• _Task instructions_
Make an exact copy of the data below, leaving out every picture.

• _Information supplied_
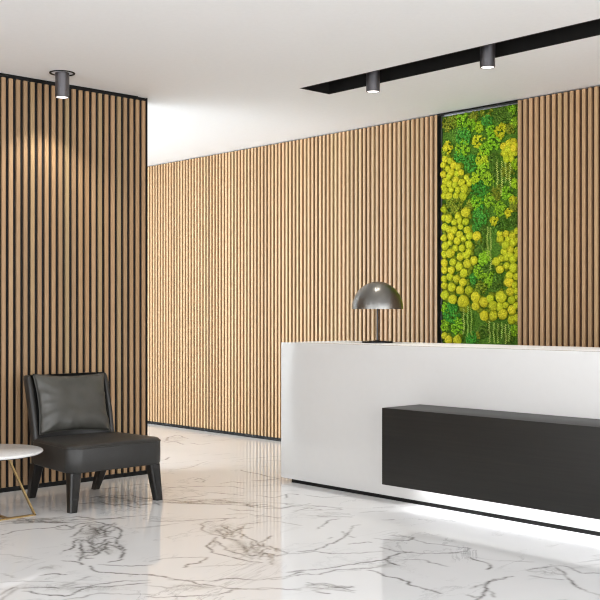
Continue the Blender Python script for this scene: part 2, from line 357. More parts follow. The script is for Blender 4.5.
def leather(name, col, rough):
    m, nt, b = new_mat(name)
    tc = N(nt, 'ShaderNodeTexCoord')
    v = N(nt, 'ShaderNodeTexVoronoi', Scale=260.0); L(nt, tc.outputs['Object'], v.inputs['Vector'])
    n = N(nt, 'ShaderNodeTexNoise', Scale=9.0, Detail=3.0); L(nt, tc.outputs['Object'], n.inputs['Vector'])
    r = ramp(nt, n.outputs['Fac'], [(.3, tuple(c*.85 for c in col)), (.7, tuple(c*1.15 for c in col))])
    L(nt, r.outputs[0], b.inputs['Base Color']); b.inputs['Roughness'].default_value = rough
    h = math_(nt, 'ADD', math_(nt, 'MULTIPLY', v.outputs['Distance'], .3), n.outputs['Fac'])
    bp = N(nt, 'ShaderNodeBump', Strength=.25, Distance=.004); L(nt, h, bp.inputs['Height']); L(nt, bp.outputs[0], b.inputs['Normal'])
    return m
M['leather'] = leather('charcoal_leather', (.021, .020, .0185), .45)
M['pillow'] = leather('grey_green_leather', (.062, .060, .052), .38)

def dark_veneer():
    m, nt, b = new_mat('black_oak_veneer')
    tc = N(nt, 'ShaderNodeTexCoord'); mp = N(nt, 'ShaderNodeMapping'); mp.inputs['Scale'].default_value = (1.2, 60, 60)
    L(nt, tc.outputs['Object'], mp.inputs[0])
    no = N(nt, 'ShaderNodeTexNoise', Scale=1.0, Detail=6.0, Roughness=.65); L(nt, mp.outputs[0], no.inputs['Vector'])
    r = ramp(nt, no.outputs['Fac'], [(.3, (.015, .0145, .0135)), (.62, (.020, .019, .017)), (.85, (.032, .027, .022))])
    L(nt, r.outputs[0], b.inputs['Base Color']); b.inputs['Roughness'].default_value = .45; b.inputs['Specular IOR Level'].default_value = .3
    return m
M['veneer'] = dark_veneer()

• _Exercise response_
Continue the Blender Python script for this scene: part 2, from line 357. More parts follow. The script is for Blender 4.5.
def leather(name, col, rough):
    m, nt, b = new_mat(name)
    tc = N(nt, 'ShaderNodeTexCoord')
    v = N(nt, 'ShaderNodeTexVoronoi', Scale=260.0); L(nt, tc.outputs['Object'], v.inputs['Vector'])
    n = N(nt, 'ShaderNodeTexNoise', Scale=9.0, Detail=3.0); L(nt, tc.outputs['Object'], n.inputs['Vector'])
    r = ramp(nt, n.outputs['Fac'], [(.3, tuple(c*.85 for c in col)), (.7, tuple(c*1.15 for c in col))])
    L(nt, r.outputs[0], b.inputs['Base Color']); b.inputs['Roughness'].default_value = rough
    h = math_(nt, 'ADD', math_(nt, 'MULTIPLY', v.outputs['Distance'], .3), n.outputs['Fac'])
    bp = N(nt, 'ShaderNodeBump', Strength=.25, Distance=.004); L(nt, h, bp.inputs['Height']); L(nt, bp.outputs[0], b.inputs['Normal'])
    return m
M['leather'] = leather('charcoal_leather', (.021, .020, .0185), .45)
M['pillow'] = leather('grey_green_leather', (.062, .060, .052), .38)

def dark_veneer():
    m, nt, b = new_mat('black_oak_veneer')
    tc = N(nt, 'ShaderNodeTexCoord'); mp = N(nt, 'ShaderNodeMapping'); mp.inputs['Scale'].default_value = (1.2, 60, 60)
    L(nt, tc.outputs['Object'], mp.inputs[0])
    no = N(nt, 'ShaderNodeTexNoise', Scale=1.0, Detail=6.0, Roughness=.65); L(nt, mp.outputs[0], no.inputs['Vector'])
    r = ramp(nt, no.outputs['Fac'], [(.3, (.015, .0145, .0135)), (.62, (.020, .019, .017)), (.85, (.032, .027, .022))])
    L(nt, r.outputs[0], b.inputs['Base Color']); b.inputs['Roughness'].default_value = .45; b.inputs['Specular IOR Level'].default_value = .3
    return m
M['veneer'] = dark_veneer()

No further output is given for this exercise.